Intensifying Competition: MSC Triggers a Pricing Battle against Maersk with Rate Reductions on Asia-Europe Route

In an intriguing twist amidst the announcements of FAK rate hikes on the Asia-Europe route by major players like Maersk, CMA CGM, and Hapag-Lloyd, MSC has taken an unconventional approach. Recent reports reveal that MSC, in a surprising move, has decided to slash FAK rates on the Asia-North Europe route. This reduction, amounting to approximately $200 per 40-foot container, has set the stage for a head-to-head pricing war with their collaborator in the 2M Alliance, Maersk.

ramp of MSC

Effective from August 15th, MSC’s revised rates for the Asia-North Europe route are now set at $947 per 20-foot container and $1694 per 40-foot container. A marked contrast emerges when compared to Maersk’s earlier increase, which raised FAK rates to $1025 per 20-foot container and $1900 per 40-foot container, taking effect from July 31st.

Interestingly, this decision has sparked a ripple effect, as other prominent shipping companies are also considering rate adjustments for the Asia-Europe route. Notably, CMA CGM has revealed plans to raise their FAK rates to $1150 per 20-foot container and $2100 per 40-foot container from August 15th.

msc's price announcement

The backdrop to these shifts in rates is crucial, especially given last week’s unexpected cancellation of MSC’s independent “Swan” service on the Asia-North Europe trade lane. This cancellation hints at MSC’s strategic maneuvering to support its growth ambitions, possibly by leveraging competitive pricing, particularly for its independent services.

The backdrop of August 1st’s General Rate Increase (GRI) has added further intrigue. Initial post-GRI figures showcased a surge in spot container rates from Asia to Northern Europe. The Drewry World Container Index (WCI) climbed by a substantial 25%, settling at $1620 per 40-foot container. Similarly, the Shanghai Containerized Freight Index (SCFI) surged by a noteworthy $233 to reach $975/TEU, registering a remarkable growth rate of 31.40%. Meanwhile, the Ningbo Containerized Freight Index (NCFI) soared by an astounding 56.9% in a single week.

However, this upward trajectory was not sustained, as soft demand led to subsequent rate corrections. Notably, the latest NCFI for the Asia-North Europe route indicated a 7.8% dip in spot rates. NCFI’s commentary reflects this trend, highlighting, “The carriers’ significant unilateral rate hike last period was not supported by adequate market volume, leading to a pullback in rates this period.” Similarly, SCFI also declined by 2.87%, with concerns raised about the resilience of the European economic recovery.

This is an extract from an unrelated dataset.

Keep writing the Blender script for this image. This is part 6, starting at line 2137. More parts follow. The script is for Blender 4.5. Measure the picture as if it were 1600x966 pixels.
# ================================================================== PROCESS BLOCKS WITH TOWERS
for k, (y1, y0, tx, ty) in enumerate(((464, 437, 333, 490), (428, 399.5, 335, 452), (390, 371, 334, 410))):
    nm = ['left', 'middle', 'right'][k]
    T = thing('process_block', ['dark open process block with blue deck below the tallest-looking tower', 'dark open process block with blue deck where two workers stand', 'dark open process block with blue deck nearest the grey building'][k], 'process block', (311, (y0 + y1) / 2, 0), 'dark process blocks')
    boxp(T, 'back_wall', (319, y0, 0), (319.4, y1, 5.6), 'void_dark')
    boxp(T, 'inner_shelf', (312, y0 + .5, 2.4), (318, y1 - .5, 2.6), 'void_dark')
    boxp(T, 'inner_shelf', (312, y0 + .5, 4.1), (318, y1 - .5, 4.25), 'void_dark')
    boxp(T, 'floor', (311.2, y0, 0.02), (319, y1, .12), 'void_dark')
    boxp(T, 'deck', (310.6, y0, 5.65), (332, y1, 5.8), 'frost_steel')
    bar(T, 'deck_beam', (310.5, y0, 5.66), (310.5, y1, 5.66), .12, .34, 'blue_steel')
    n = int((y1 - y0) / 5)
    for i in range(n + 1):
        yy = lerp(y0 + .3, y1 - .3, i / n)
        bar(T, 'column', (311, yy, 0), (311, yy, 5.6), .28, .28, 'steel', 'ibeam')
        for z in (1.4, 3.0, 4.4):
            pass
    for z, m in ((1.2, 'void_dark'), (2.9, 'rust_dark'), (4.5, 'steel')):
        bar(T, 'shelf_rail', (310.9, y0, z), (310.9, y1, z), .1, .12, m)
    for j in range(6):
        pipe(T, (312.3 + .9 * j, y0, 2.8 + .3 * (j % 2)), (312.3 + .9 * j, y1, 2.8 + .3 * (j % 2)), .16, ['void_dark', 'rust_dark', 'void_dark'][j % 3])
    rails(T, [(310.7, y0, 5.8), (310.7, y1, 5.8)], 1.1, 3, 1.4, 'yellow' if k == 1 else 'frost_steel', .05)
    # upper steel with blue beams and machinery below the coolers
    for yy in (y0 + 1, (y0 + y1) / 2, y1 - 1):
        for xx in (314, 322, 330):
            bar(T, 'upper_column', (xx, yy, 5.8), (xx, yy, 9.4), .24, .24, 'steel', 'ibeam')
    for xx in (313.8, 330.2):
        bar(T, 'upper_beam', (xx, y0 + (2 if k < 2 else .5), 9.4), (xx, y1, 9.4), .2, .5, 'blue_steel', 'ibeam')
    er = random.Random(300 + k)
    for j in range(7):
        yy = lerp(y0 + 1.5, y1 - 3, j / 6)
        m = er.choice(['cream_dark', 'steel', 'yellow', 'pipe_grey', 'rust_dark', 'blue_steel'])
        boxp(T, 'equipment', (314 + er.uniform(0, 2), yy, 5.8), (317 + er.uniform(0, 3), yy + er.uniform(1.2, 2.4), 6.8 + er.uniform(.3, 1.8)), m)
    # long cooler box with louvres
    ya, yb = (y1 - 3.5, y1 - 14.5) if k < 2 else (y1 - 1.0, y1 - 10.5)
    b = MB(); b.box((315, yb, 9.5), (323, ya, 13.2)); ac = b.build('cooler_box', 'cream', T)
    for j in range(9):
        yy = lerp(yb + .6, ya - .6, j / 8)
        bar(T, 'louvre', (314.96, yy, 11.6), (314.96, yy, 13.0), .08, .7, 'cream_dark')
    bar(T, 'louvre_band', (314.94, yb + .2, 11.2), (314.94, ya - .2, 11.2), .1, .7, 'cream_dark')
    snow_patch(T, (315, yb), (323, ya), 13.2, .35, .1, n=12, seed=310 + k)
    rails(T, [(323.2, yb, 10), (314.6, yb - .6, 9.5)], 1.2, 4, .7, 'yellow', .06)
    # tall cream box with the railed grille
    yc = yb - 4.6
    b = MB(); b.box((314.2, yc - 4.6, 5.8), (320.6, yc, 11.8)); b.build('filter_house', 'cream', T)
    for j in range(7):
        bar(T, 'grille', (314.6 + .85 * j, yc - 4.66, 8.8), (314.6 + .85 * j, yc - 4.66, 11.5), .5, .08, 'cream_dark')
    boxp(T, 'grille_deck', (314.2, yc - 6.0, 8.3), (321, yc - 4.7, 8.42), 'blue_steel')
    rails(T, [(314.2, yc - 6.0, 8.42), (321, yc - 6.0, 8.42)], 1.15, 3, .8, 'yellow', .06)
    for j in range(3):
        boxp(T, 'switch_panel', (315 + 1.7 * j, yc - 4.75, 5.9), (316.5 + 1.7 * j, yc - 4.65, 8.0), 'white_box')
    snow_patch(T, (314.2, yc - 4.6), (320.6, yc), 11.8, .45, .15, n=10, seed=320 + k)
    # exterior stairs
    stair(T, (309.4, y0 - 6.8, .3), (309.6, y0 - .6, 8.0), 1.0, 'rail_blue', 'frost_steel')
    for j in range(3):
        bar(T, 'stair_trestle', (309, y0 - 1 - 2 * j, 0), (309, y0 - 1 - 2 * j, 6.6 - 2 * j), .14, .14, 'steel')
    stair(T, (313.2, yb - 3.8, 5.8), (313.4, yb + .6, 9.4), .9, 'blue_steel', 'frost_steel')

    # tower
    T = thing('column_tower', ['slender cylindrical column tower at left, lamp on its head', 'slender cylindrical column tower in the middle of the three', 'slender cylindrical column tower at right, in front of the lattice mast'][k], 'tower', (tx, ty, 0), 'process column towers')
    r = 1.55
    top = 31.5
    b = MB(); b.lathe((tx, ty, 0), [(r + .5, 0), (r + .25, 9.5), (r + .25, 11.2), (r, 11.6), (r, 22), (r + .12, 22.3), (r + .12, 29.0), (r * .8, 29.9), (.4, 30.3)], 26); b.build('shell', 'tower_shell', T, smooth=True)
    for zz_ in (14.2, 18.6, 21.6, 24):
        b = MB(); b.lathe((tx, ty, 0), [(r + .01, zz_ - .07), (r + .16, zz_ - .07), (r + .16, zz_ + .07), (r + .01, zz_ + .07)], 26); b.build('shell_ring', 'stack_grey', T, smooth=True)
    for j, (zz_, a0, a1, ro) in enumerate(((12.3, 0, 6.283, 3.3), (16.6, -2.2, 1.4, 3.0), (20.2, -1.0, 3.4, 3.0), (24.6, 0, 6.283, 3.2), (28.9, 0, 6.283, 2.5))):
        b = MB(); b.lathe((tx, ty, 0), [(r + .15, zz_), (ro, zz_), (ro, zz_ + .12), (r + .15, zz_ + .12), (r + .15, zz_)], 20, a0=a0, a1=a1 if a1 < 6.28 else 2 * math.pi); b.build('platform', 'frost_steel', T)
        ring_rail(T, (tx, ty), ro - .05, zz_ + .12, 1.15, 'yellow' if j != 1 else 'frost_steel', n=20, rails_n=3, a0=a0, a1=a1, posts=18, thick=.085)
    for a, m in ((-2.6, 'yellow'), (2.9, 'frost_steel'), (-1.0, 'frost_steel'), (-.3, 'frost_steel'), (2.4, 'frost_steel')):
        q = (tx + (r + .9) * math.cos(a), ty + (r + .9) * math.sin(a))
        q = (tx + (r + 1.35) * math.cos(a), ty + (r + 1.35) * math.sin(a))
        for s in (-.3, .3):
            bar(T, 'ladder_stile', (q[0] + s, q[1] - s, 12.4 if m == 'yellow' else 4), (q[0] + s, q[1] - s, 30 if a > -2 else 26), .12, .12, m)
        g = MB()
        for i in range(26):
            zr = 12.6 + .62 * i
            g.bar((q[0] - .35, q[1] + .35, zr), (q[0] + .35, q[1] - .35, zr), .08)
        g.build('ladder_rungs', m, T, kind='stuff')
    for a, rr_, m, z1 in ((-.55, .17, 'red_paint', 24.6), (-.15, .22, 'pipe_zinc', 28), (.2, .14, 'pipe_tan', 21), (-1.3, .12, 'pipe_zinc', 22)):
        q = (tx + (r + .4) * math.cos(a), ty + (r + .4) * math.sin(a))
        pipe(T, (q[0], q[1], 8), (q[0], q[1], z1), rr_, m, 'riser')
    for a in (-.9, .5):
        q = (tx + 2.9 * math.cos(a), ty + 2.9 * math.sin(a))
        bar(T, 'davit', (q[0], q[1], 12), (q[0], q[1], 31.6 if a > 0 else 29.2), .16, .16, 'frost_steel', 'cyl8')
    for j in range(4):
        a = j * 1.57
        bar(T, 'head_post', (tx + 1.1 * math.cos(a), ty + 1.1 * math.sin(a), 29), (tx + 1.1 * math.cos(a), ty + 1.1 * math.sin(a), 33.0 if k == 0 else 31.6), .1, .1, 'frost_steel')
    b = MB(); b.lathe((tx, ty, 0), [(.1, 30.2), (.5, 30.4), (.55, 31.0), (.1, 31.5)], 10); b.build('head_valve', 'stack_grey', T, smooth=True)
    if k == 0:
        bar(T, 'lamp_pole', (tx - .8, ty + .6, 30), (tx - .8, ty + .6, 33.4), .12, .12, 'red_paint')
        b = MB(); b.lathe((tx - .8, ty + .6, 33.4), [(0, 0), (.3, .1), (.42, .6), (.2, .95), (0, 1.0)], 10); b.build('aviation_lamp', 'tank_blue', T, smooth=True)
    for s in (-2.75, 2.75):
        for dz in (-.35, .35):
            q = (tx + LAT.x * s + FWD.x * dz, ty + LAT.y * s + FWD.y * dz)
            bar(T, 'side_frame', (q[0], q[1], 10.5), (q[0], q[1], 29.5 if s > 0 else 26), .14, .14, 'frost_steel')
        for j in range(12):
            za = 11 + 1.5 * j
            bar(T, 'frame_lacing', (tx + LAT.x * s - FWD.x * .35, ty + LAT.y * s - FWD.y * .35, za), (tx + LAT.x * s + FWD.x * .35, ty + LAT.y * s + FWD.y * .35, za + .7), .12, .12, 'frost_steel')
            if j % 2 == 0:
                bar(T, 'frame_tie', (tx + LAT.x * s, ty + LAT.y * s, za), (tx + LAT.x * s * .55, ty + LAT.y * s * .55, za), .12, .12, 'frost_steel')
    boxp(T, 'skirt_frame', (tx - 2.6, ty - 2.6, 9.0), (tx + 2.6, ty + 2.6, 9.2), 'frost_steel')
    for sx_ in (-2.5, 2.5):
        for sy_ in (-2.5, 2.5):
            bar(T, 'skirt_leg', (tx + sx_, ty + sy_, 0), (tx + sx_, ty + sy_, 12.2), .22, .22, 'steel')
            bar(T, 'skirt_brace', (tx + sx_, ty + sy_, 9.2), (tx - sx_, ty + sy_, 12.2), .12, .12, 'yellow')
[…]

As industry dynamics evolve, industry insiders are speculating on carriers’ pricing strategies. One NVOCC manager revealed that leading carriers might consider some flexibility in their minimum FAK rates. The absence of a conventional peak season this year might limit carriers’ ability to uphold GRI prices. Instead, carriers could aim to extract a reasonable share of profit from these pronounced rate hikes. The manager noted that a possible outcome could be alignment with MSC’s GRI, thereby putting pressure on Maersk to reconsider their pricing strategy and avoid relinquishing market share in the shared shipping segment.

mearsk vessel by the yard

This unfolding narrative is also influencing customer preferences. A thought-provoking question arises: “When you can secure more economical rates from MSC on the same vessel, why opt for Maersk?”

 

In a seemingly counterintuitive stance, Maersk’s CEO, Vincent Clerc, articulated during the Q2 earnings call that the liner division’s primary goal isn’t market share. Despite Maersk witnessing a 6.1% decline in container transport volume in Q2 compared to the previous year, its rival, CMA CGM, managed to achieve growth that exceeded industry averages.

 

Clerc emphasized that growth driven by low-profit margins holds limited value. He asserted, “We need to genuinely consider whether market share or profitability takes precedence. My wording may indicate a leaning towards prioritizing profitability over market share.”

 

With contrasting approaches emerging, it’s notable that MSC recently joined the SEA-LNG alliance, advocating for cross-industry cooperation and fossil-based liquefied natural gas as a transitional fuel towards achieving net-zero emissions. In contrast, Maersk’s decision to reject this strategy has amplified the disparities between these two influential maritime players.